Africa: energy access and a financing gap
According to the IEA’s World Energy Investment 2025 analysis, around 600 million people in Africa still lack access to electricity, and more than 1 billion lack access to clean cooking. At the same time, climate finance flows to the continent rose 48%, from US$29.5 billion in 2019/20 to US$43.7 billion in 2021/22, crossing US$50 billion annually for the first time in 2022, according to the 2024 report Landscape of Climate Finance in Africa, published by the analysis and advisory organization Climate Policy Initiative. Despite this growth, only 23% of Africa’s estimated climate finance needs are currently being met, with just 18% of annual mitigation needs and 20% of adaptation needs covered in 2021/22.

The same report found that 87% of Africa’s tracked climate finance originates from international sources, while the continent holds an estimated US$2.4 trillion in bank, insurance and pension assets under management. This points to significant untapped potential for domestic capital mobilization. “Africa does not lack need, nor does it lack opportunity,” said Aimer. “The central issue is how to convert that opportunity into investable pipelines with appropriate risk-sharing, local partnerships, capacity building, and long-term capital structures.”

Latin America: clean energy growth constrained by structural barriers
In Latin America and the Caribbean, clean energy investment grew nearly 25% over the past decade to reach US$70 billion in 2025, per the IEA. Chile, Colombia and Costa Rica saw renewable investment double, while Brazil’s Future Fuel Law, enacted in 2024, supported growth in solar and bioenergy. Still, the region accounts for only 5% of privately financed global clean energy investment, with the IEA citing high interest rates, limited long-term finance and rising debt-servicing costs as key constraints. The region has also attracted US$45 billion in greenfield mining investment for copper and lithium since 2015, with Chile, Brazil, Argentina, Peru, Panama and Ecuador identified as main recipients.

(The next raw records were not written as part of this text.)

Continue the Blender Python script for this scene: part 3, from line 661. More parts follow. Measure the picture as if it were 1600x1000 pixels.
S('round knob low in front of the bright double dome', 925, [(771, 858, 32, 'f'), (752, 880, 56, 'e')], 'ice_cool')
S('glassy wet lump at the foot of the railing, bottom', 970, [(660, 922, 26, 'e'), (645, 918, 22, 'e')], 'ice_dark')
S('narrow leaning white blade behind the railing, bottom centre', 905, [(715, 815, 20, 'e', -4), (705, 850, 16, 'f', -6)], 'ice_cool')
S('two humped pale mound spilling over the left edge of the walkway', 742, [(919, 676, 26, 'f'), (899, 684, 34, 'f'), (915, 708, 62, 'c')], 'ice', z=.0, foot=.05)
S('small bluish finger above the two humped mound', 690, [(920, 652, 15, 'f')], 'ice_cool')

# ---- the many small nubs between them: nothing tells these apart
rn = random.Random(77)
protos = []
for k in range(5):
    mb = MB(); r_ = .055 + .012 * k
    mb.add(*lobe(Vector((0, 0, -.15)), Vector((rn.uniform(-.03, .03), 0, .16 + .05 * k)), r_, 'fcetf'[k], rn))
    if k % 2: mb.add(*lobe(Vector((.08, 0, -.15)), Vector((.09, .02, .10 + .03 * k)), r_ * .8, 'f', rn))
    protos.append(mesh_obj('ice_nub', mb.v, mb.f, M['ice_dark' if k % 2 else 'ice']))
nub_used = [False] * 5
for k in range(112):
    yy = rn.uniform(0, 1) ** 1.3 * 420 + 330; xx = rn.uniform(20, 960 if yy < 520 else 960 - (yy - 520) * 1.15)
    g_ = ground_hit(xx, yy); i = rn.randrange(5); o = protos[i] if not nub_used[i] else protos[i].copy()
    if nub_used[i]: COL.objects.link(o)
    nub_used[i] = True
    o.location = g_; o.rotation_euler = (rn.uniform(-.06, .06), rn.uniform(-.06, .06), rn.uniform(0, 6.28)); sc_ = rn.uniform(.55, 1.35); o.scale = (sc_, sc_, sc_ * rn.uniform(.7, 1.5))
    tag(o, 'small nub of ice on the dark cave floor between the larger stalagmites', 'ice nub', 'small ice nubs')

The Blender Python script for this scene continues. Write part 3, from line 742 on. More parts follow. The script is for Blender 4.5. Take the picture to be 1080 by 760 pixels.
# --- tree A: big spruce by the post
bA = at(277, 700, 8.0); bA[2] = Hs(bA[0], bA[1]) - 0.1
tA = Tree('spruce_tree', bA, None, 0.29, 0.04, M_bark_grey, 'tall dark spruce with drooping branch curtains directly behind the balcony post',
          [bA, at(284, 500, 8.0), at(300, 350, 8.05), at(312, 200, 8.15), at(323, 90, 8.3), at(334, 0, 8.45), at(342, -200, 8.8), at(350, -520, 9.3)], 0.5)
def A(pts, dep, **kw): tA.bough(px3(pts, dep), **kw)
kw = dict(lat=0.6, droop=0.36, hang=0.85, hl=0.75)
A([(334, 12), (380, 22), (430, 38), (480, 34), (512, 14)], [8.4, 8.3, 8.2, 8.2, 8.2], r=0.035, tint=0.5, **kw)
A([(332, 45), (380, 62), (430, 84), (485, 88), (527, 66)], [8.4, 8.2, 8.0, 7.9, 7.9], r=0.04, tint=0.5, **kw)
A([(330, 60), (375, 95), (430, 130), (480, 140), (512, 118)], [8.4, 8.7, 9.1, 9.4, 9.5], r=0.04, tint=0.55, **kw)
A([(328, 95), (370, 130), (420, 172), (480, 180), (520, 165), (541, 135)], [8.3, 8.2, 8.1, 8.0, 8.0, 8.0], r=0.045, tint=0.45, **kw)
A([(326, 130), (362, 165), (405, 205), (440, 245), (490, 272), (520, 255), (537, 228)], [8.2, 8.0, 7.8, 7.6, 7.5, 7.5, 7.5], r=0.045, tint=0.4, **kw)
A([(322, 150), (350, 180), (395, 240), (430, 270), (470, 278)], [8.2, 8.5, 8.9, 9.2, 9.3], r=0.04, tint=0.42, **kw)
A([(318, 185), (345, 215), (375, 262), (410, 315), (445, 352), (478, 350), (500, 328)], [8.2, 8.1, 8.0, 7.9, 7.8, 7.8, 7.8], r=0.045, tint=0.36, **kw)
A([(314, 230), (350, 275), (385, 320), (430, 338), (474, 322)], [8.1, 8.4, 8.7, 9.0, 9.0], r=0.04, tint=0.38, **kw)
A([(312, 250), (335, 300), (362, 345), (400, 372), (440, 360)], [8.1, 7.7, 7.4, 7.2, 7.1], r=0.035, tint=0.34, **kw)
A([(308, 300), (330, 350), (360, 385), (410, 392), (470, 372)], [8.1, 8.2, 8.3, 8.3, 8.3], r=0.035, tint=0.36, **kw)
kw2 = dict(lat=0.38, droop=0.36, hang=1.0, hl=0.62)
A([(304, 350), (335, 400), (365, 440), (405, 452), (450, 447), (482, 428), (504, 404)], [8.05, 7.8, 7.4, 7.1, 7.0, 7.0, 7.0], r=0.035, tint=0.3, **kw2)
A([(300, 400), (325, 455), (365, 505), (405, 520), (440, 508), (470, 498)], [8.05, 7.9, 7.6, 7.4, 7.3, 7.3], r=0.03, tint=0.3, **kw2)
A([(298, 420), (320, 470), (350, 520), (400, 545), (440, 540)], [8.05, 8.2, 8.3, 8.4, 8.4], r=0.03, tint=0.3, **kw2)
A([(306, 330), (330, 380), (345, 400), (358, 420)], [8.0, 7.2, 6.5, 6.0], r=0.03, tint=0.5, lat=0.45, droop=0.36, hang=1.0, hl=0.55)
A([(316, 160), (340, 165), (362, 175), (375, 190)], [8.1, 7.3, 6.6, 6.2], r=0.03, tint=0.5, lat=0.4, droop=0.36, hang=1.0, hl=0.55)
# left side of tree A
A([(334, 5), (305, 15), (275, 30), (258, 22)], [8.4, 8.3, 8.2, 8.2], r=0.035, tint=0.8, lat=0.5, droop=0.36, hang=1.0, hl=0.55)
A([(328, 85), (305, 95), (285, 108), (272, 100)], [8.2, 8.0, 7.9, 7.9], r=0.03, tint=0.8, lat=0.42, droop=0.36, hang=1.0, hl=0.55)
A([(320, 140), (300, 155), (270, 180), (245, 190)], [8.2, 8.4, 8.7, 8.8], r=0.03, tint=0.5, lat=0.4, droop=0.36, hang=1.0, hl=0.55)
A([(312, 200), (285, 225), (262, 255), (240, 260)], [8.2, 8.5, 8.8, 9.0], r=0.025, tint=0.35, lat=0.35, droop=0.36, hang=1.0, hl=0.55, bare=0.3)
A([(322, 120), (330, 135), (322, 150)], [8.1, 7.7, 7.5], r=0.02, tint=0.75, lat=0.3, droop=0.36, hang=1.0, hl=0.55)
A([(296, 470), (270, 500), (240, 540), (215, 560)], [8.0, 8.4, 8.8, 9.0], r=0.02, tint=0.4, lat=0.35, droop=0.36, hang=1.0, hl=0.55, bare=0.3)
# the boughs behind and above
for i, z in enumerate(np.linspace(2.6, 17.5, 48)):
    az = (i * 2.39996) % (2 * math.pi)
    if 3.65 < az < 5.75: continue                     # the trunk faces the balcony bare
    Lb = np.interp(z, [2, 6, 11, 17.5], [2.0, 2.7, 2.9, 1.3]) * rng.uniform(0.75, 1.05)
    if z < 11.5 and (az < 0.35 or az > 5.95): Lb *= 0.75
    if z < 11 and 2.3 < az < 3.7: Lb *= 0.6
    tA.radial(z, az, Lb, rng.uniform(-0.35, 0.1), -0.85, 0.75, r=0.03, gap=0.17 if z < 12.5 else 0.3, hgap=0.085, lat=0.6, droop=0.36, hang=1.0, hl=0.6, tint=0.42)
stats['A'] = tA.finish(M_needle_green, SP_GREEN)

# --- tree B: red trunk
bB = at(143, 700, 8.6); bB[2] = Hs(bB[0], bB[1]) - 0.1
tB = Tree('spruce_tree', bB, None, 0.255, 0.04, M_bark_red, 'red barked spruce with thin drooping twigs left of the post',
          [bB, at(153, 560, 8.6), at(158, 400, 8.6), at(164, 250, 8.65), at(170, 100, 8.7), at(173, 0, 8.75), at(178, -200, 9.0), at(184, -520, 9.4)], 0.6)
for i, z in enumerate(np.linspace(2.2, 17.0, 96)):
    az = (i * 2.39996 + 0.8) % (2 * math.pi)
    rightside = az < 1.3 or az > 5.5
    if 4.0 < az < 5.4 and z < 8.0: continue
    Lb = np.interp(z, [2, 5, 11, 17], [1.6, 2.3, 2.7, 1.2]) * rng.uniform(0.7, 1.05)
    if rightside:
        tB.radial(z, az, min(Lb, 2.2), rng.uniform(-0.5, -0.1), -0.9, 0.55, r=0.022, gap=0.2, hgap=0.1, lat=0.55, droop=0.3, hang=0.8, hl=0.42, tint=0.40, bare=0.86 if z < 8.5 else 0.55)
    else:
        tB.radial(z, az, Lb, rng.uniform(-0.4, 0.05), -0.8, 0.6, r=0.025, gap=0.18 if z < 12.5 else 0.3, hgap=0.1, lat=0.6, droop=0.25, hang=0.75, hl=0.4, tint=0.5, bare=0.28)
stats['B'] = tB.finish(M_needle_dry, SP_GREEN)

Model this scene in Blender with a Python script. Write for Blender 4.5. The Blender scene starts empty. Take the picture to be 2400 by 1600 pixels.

From capital availability to investability
“If the challenge were simply a shortage of capital, the answer would be fundraising. But if the challenge is investability, the solution becomes more strategic,” said Aimer. “It requires local origination, stronger financial intermediaries, better data, credible impact measurement, risk-sharing mechanisms, insurance solutions, guarantees, blended finance structures and careful consideration of local currency exposure.”

Looking ahead
“The task now is to move from recognizing the importance of emerging markets to building the structures that make climate investment in these regions scalable, disciplined, and investable,” said Aimer. “The future of climate finance will not be determined only in the markets where capital is raised. It will be determined in the markets where resilience, transition and growth must be financed. Increasingly, that points to Africa and Latin America.”